Beaucoup de ces propositions sont restées lettre morte ; d’autres ont été mises en œuvre. C’est le cas notamment des Groupements forestiers de l’Est, destinés à réunir des propriétaires de lots privés, mais aussi des Sociétés d’exploitation des ressources (SER). Mentionnons aussi que des mécanismes renforçant la viabilité des fermes de petite taille et les capacités de négociation des agriculteurs vis-à-vis l’industrie ont été adoptés dans la foulée des Opérations Dignité.

Il est clair que le modèle alternatif de développement que visaient les forces vives du mouvement ne s’est pas concrétisé : l’essoufflement des troupes, l’exode rural continu, la puissance des intérêts des compagnies privées et la situation constitutionnelle du Québec ont miné les assises de cette révolution tranquille espérée de la ruralité. Cela dit, les Opérations Dignité ont laissé dans la région des traces profondes qui sont encore visibles aujourd’hui. L’une d’entre elles est une culture de la concertation et de la participation, qui se manifeste dans plusieurs domaines et secteurs de la vie du Bas-Saint-Laurent.

Que sont devenues les institutions de la ruralité ?

Des bilans de cette période ont été faits par plusieurs personnes impliquées de près ou de loin dans ce mouvement. Ces bilans sont importants : ils permettent de transmettre la mémoire des combats qui ont façonné la société à laquelle nous appartenons. Comme le suggère indirectement la devise du Québec que l’on retrouve sur les plaques automobiles, l’oubli accroît l’aliénation. Cela dit, il nous semble qu’un volet de ce bilan reste à faire, soit celui de l’évolution récente des institutions économiques issues de ce mouvement. Avec la transition écologique comme horizon, tout devra être questionné. Il s’agit d’institutions qui ont été créées pour soutenir le développement endogène du milieu, combattre la dévitalisation et défendre un autre modèle où prime l’habitation du territoire sur l’extraction des ressources naturelles.
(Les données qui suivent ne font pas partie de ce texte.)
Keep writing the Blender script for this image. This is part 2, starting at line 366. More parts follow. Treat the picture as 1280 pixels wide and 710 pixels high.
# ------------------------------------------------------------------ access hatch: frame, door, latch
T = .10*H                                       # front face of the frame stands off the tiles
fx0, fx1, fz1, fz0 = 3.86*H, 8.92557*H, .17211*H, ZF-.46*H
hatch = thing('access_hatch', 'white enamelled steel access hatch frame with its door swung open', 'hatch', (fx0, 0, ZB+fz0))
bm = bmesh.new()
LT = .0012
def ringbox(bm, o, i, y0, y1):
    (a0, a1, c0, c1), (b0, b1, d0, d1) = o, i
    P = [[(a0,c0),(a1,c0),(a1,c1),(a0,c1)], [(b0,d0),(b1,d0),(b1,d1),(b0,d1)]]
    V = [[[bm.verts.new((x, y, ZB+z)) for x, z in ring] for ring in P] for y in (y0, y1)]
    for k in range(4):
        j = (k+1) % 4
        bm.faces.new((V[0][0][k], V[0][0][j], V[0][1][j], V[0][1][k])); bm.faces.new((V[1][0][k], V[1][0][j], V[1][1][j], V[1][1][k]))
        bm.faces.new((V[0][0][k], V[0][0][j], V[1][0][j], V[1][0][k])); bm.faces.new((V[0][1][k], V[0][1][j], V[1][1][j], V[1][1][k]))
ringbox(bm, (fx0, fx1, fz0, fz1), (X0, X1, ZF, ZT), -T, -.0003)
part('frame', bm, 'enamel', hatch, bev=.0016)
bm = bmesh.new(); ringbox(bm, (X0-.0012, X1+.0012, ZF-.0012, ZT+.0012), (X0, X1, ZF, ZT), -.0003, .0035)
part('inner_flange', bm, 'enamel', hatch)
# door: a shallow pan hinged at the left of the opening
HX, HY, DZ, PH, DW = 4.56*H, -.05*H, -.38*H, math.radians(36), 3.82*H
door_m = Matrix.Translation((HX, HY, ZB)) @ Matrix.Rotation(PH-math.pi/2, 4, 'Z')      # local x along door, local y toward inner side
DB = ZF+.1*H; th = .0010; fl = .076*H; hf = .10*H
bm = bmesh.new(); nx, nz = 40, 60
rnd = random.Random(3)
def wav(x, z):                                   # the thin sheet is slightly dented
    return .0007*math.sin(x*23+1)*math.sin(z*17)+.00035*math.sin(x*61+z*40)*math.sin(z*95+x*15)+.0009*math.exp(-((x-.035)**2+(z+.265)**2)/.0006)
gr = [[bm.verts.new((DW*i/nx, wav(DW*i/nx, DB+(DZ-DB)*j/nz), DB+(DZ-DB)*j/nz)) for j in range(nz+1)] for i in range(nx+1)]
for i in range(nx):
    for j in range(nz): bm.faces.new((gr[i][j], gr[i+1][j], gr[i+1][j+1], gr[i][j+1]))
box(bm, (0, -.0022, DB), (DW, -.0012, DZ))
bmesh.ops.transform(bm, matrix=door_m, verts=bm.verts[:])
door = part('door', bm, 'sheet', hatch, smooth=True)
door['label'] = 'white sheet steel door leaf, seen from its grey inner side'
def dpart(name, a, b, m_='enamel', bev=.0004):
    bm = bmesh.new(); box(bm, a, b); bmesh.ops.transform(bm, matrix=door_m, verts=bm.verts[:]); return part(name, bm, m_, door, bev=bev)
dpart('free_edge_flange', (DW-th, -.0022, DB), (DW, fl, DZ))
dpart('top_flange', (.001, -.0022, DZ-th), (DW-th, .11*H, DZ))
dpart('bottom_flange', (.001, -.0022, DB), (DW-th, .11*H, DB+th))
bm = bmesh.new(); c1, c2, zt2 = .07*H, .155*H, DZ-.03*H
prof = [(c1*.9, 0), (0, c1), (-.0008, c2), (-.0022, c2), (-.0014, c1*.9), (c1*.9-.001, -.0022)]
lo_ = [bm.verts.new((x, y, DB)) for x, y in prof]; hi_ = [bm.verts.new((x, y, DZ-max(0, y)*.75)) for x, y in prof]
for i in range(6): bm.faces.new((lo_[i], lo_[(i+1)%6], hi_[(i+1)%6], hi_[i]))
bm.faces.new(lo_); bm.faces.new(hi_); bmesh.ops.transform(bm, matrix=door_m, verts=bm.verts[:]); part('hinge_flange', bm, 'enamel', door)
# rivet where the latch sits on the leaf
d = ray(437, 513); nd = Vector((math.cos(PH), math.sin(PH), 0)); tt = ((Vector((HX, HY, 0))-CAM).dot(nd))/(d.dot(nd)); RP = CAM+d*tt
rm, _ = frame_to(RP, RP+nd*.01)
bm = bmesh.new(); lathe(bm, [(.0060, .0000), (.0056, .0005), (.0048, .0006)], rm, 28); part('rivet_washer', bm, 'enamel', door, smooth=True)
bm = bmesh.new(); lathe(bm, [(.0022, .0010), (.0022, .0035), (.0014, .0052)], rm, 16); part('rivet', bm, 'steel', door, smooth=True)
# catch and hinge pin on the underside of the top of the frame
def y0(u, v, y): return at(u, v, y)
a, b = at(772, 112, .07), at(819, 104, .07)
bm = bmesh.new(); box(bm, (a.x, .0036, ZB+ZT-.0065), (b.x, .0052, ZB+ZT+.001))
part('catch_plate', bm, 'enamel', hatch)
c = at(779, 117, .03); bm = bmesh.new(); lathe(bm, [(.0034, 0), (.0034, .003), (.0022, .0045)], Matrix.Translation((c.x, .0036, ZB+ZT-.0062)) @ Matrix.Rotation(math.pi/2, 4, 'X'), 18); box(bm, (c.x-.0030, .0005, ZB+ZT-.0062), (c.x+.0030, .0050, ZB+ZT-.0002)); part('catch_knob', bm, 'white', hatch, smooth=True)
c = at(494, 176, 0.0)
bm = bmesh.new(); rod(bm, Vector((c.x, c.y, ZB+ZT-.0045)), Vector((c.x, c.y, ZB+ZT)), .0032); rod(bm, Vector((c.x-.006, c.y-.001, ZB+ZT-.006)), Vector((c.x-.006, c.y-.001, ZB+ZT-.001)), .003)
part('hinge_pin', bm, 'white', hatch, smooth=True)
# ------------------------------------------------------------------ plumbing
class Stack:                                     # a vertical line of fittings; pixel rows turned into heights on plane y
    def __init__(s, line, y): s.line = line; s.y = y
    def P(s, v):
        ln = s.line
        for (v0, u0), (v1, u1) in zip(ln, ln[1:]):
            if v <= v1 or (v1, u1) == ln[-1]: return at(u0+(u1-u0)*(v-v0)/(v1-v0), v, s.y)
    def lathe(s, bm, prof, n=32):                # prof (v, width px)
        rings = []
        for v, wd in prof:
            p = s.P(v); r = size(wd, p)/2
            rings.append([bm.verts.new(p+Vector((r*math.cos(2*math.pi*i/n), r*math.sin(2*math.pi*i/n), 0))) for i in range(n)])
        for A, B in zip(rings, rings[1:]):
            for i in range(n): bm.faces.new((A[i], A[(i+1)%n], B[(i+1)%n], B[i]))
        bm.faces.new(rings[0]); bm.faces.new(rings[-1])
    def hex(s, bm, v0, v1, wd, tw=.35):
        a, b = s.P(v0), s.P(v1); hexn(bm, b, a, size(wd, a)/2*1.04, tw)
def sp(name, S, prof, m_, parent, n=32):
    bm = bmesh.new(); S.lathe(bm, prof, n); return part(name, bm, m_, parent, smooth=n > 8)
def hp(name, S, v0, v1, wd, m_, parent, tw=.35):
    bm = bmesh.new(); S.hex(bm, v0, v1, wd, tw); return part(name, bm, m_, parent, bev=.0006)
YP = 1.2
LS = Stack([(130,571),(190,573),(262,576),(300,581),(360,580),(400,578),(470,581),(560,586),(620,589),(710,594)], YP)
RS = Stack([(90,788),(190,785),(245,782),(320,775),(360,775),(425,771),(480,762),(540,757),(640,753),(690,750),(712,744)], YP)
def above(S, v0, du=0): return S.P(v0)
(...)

À ce titre, le cas des Groupements forestiers vient spontanément en tête. À bien voir comment ont évolué certains de ces groupements, il semble qu’ils se sont progressivement retournés contre la raison fondamentale qui les a fait naître. De moyens mis à la disposition des propriétaires de lots pour favoriser la pérennité de leurs entreprises ainsi que de leurs communautés, des groupements sont devenus dans certains cas des agents de déstructuration des milieux. Certains groupements sont ainsi très actifs sur le marché des terres forestières en achetant plusieurs lots, contribuant du même coup à la hausse moyenne du prix des terres et compétitionnant directement avec des candidates et candidats de la relève. Il s’agit là de vrais problèmes.

Les institutions issues d’une revendication pour la justice et la poursuite du bien commun sont constamment menacées d’être détournées des intentions initiales qui les ont fait naître. La normalisation du néolibéralisme, la puissance de l’imaginaire anglo-américain valorisant la propriété privée et disqualifiant la poursuite de l’intérêt général ont accru cette menace. Face à cela aussi bien qu’à la situation qui prévaut dans les grandes organisations ou vis-à-vis la crise écologique, il faut écouter la leçon de Sainte-Paule : la politique est la seule alchimie qui puisse métamorphoser une situation menaçante en une occasion de changer le monde.